Have the Car Inspected

While a vehicle history report gives you a good overall picture of your potential car purchase, you may want to know a little more about the car at present. Ask to take the car to a mechanic you trust for a thorough inspection or ask for a mobile inspection. Most private parties allow this without resistance, but dealerships may take a little more effort. However, make the seller understand that you will not purchase the car without this step. A pre-purchase inspection can save thousands of dollars and is well worth the extra time and effort.

Research and Negotiate

While negotiating with a private party is usually a quick process, going through a dealership may be more stressful. Before you start a negotiation, look up the Kelly’s Blue Book value for the car. Keep in mind that the seller may be asking more or less depending on the features of the car.
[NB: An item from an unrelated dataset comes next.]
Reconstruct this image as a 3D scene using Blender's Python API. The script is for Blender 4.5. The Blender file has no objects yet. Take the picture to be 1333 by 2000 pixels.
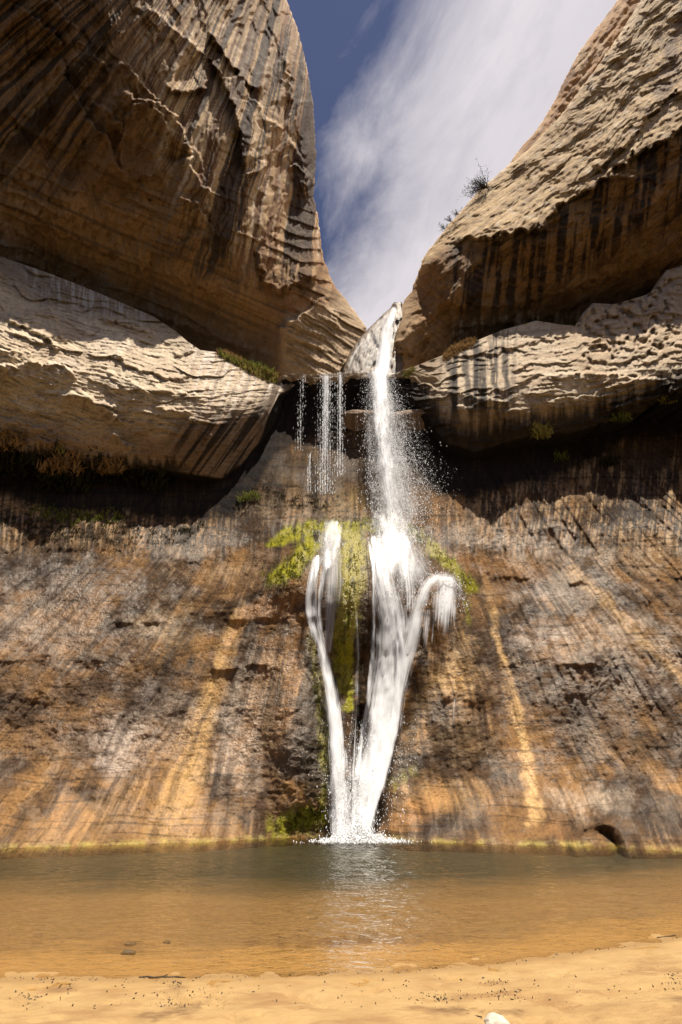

However, use this value when negotiating the price and be wary of a seller that asks for significantly more than the estimated value.

Close the Deal

When you purchase from an individual, make sure to obtain the following:

  • Bill of sale
  • Car insurance
  • Fees, including documentation, sales tax, and license
  • Title signed over to you

If you purchase from a used dealership, you will probably be encouraged to purchase additional warranties, anti-theft devices and fabric protection. While you may be interested in some of these additional services and coverage, be wary since the costs can add up quickly.

Enjoy Your New Vehicle

Purchasing a used car may seem like a headache, but in many ways, it’s simpler and less stressful than purchasing a new car. Also, when you use these precautions, you can get a great, almost-new vehicle at a significant discount.